Shopify's (SHOP 0.23%) stock rallied about 40% over the past 12 months as the e-commerce services company impressed investors with a streak of earnings beats. However, two recent announcements caused Shopify's stock to stumble.

First, Facebook's (META -4.13%) Instagram launched in-app checkouts, which will initially be offered by more than 20 brands -- including Nike, Zara, Warby Parker, and Uniqlo. The feature lets users store their credit card or PayPal (PYPL 0.34%) information on Instagram to make streamlined purchases from a brand's posts.

A tiny shopping cart filled with tiny parcels on a laptop keyboard.

Image source: Getty Images.

Shortly afterward, Square (SQ -2.28%) integrated Weebly, the website and online store builder it acquired last year, into its Square Online Store, which lets merchants sell products through their own digital storefronts, and Square for Retail products, its in-store POS (point-of-sale) app.

These moves indicate that Facebook and Square could steal business away from Shopify, which digitizes offline businesses with a suite of tools for building websites, processing orders and payments, launching marketing campaigns, maintaining customer relationships, and more. But can either of these challengers actually dent Shopify's growth?

Check out the latest earnings call transcripts for Facebook, PayPal, Shopify.

Understanding Facebook's strategy

Facebook repeatedly tried to leverage its position as the world's largest social network to expand into the e-commerce market, but none of those efforts helped it gain much ground against Amazon.

But Facebook isn't giving up. It launched shoppable posts on Instagram and pop-up stores for digitally native businesses, and it tested out a video platform that let merchants sell products through real-time streaming videos. Instagram was also rumored to be developing a stand-alone shopping app, but the subsequent departures of its founders cast doubts on those plans.

Instead, Facebook likely wants to tighten the bonds between its own business pages and Instagram, which topped a billion monthly active users (MAUs) last year. More than 90 million small businesses use its family of products (Facebook, Messenger, WhatsApp, and Instagram), so it's smart to usher retailers toward Instagram to sell their products through shoppable posts.

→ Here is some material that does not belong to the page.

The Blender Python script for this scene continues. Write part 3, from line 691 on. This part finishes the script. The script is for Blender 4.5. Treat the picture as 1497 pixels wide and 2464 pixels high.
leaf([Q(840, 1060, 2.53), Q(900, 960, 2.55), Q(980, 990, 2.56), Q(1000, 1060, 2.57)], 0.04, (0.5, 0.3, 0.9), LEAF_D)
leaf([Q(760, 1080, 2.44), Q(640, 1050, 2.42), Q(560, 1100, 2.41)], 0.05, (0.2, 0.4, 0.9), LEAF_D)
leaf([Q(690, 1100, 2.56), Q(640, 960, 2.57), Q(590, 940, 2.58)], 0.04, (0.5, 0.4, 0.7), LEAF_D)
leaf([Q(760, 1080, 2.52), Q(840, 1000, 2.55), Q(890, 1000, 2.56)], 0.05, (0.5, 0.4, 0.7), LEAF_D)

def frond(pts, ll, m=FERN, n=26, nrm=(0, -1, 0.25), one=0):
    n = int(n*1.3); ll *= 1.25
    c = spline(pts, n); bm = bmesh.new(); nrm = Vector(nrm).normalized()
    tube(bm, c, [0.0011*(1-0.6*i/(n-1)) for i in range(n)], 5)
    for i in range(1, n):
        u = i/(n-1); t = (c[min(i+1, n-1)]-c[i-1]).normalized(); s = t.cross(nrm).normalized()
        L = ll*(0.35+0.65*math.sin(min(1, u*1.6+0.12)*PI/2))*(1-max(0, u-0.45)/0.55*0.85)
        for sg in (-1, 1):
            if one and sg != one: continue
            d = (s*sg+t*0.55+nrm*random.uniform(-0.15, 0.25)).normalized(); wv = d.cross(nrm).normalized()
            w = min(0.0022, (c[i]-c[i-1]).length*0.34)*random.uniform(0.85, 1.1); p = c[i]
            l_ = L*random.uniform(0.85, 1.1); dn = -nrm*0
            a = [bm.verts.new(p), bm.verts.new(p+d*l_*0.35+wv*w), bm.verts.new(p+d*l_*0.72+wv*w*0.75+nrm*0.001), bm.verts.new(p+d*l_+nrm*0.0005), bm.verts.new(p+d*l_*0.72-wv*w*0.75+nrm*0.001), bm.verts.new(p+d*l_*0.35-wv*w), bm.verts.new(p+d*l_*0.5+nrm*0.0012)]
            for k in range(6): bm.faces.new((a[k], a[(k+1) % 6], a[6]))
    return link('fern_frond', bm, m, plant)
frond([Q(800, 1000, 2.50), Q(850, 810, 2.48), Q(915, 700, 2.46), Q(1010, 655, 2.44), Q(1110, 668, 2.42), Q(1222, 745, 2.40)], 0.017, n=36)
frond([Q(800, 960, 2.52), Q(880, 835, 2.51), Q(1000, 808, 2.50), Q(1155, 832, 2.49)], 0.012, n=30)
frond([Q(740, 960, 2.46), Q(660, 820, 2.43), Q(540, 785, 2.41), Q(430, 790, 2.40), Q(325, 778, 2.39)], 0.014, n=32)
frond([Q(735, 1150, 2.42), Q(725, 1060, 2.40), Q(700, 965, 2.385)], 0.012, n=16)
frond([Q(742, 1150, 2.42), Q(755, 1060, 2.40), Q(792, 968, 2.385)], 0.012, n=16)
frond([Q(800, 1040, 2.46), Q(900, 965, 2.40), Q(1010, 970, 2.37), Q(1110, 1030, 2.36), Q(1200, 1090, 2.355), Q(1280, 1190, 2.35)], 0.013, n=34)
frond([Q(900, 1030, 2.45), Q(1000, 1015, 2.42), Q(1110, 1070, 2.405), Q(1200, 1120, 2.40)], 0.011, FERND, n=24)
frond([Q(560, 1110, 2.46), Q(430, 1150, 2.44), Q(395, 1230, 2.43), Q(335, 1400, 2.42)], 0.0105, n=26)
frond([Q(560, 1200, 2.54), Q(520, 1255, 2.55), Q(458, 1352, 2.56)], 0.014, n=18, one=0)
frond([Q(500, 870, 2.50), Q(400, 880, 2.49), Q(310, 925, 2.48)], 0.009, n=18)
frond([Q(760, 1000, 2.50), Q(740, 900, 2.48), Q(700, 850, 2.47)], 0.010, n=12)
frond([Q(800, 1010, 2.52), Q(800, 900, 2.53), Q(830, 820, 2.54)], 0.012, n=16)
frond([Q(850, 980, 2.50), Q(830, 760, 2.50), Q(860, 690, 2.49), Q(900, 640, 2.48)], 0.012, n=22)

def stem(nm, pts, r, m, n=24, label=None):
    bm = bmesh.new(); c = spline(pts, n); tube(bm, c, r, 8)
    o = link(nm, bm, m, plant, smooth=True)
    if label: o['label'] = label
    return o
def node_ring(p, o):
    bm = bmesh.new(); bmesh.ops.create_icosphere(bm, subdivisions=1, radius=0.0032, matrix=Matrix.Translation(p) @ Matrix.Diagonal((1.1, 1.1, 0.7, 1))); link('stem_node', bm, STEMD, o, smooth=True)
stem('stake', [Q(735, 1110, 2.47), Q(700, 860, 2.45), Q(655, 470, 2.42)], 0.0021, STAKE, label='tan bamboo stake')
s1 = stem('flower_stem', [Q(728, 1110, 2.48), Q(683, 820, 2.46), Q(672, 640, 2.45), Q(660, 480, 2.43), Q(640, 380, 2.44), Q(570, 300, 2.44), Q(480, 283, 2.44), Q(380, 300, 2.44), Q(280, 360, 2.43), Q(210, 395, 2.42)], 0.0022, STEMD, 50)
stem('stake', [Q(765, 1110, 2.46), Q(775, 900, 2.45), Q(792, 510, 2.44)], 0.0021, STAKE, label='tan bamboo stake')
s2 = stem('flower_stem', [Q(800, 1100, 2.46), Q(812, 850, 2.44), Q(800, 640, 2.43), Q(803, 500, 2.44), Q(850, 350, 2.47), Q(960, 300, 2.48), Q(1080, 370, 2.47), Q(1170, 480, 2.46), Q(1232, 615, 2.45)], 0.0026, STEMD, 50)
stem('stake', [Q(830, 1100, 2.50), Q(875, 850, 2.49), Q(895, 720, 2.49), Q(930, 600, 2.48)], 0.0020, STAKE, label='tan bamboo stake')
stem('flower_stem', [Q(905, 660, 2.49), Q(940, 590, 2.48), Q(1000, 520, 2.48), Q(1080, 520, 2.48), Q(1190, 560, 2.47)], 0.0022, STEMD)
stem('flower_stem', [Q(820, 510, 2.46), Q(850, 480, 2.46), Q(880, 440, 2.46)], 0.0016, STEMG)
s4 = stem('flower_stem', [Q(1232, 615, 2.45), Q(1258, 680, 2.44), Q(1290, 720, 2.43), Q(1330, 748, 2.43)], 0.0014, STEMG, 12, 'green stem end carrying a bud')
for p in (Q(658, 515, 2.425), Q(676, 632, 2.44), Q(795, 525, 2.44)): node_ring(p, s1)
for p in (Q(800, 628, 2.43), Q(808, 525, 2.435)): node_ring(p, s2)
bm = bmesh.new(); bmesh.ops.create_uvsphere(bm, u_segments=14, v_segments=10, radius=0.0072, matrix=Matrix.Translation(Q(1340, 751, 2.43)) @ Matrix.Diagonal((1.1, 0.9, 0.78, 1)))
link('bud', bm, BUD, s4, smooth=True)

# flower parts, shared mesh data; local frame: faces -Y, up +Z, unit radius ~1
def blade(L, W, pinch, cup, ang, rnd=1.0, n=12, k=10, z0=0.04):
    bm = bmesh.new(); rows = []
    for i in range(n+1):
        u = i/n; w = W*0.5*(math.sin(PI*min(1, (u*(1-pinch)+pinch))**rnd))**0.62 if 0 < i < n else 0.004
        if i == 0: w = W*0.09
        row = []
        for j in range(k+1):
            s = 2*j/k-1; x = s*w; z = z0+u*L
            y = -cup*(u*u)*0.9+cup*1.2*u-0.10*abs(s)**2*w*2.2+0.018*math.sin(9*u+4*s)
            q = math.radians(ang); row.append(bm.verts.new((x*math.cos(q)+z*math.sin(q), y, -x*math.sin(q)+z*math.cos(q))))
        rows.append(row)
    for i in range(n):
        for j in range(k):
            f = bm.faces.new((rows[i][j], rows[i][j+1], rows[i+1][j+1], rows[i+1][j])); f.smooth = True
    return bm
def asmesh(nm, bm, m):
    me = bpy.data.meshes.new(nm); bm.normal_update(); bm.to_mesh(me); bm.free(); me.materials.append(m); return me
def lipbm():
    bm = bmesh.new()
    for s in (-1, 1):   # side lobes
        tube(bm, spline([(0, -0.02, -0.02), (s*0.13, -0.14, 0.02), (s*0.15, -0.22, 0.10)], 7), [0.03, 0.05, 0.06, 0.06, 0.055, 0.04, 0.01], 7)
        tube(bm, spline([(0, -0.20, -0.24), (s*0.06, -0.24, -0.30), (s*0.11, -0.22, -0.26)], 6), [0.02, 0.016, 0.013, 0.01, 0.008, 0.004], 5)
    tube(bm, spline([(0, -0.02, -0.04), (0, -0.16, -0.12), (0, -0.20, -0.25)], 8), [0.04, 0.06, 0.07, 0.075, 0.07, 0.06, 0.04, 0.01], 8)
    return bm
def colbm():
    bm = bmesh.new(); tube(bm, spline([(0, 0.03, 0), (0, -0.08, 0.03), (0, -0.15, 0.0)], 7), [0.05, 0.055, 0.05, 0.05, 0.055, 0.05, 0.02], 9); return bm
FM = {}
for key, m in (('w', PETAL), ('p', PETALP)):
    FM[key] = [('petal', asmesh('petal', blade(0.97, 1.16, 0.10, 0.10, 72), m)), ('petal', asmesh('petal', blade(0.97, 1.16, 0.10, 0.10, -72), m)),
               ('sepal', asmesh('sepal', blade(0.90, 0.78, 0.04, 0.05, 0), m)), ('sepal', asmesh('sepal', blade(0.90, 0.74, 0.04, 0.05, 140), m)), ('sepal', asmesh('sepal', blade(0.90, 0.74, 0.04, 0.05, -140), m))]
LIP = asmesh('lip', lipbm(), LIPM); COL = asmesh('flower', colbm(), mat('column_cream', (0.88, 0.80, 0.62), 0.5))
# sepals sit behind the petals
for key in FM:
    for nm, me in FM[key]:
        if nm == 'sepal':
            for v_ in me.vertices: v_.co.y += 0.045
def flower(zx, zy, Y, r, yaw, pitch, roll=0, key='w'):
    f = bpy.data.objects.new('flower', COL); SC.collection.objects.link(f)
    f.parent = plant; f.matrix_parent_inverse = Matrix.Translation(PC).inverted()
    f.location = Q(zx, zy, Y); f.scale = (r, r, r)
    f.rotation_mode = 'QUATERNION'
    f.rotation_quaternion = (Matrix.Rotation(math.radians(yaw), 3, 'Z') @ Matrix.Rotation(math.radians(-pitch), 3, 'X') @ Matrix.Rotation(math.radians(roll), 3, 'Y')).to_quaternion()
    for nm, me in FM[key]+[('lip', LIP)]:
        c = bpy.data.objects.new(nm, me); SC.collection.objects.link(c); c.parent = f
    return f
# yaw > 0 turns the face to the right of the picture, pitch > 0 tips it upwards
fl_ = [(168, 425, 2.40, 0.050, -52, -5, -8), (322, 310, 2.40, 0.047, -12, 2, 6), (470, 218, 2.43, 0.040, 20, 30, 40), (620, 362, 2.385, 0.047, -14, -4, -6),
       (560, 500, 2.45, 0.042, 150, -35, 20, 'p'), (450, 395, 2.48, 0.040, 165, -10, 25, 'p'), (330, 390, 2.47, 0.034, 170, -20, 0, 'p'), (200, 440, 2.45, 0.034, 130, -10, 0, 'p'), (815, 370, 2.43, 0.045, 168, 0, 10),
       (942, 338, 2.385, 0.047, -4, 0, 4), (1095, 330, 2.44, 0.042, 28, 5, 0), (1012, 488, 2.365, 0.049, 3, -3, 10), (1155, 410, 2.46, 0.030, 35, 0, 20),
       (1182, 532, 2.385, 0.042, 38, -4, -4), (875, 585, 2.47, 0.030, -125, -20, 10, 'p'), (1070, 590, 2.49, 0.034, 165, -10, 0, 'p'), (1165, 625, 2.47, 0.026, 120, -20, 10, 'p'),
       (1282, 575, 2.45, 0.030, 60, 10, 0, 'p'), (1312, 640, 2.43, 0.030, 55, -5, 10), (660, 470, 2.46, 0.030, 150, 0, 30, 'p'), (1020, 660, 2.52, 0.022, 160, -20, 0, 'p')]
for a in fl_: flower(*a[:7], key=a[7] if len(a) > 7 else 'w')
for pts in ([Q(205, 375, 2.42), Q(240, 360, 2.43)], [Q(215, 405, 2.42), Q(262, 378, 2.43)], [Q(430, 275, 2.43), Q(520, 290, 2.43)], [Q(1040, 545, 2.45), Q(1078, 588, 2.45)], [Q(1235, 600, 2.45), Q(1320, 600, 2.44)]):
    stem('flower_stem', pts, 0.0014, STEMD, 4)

Instagram claims that 130 million people tap its shoppable posts every month. That represents a small slice of its total MAUs, but it's enough to merit the introduction of in-app checkouts. Shopify currently facilitates a "very small" percentage of payments on Instagram's shoppable posts, according to RBC analyst Ross MacMillan. MacMillan warns that Instagram's new system "circumvents" Shopify's and will throttle its ability to profit from Instagram's future growth.

Shoppable posts on Instagram.

Image source: Instagram.

This strategy locks brands and shoppers into Facebook's ecosystem -- which could boost the relevance of Facebook's business pages, encourage them to buy more ads on Facebook and Instagram, and enable it to roll out other Shopify-like services.

Understanding Square's strategy

Square started out as a payments processor, but its ecosystem now includes tools for managing customer relationships, maintaining payrolls, analyzing business data, tracking inventories, delivering and catering food (via Caviar and Zesty), and designing websites and online stores -- thanks to its purchase of Weebly.

Simply put, Square aspires to become a "one-stop shop" for companies that want to digitize their businesses. Therefore, it wasn't surprising when Square finally integrated Weebly into its core products to compete more effectively against Shopify.

Square and Shopify started out in different markets, but the two rivals are now using similar strategies. Both companies offer small businesses loans through financing arms (Square Capital and Shopify Capital), both process payments, and both are trying to lock in customers with expanding portfolios of sticky enterprise services.

Last quarter, Square's subscription and services revenue rose 112% annually after excluding its acquisitions of Weebly and Zesty. With those two acquisitions factored back in, its subscription and services revenue jumped 144%. That revenue contribution is significant, but the acquisitions of Weebly and Zesty also allow Square to expand its ecosystem into Shopify's and Grubhub's backyards, respectively.

Should Shopify investors worry?

Shopify is arguably still the "best in breed" play in digitizing offline businesses, and concerns about competition (like Adobe's (ADBE -1.73%) acquisition of Magento) frequently rock the stock -- possibly due to its lofty forward P/E ratio of nearly 230.

I don't think Facebook's and Square's latest moves will impact Shopify's near-term growth any more than the Adobe-Magento deal. But over the long term, those competitive threats could evolve as Shopify's growth decelerates -- which could make it harder to justify the stock's premium valuation.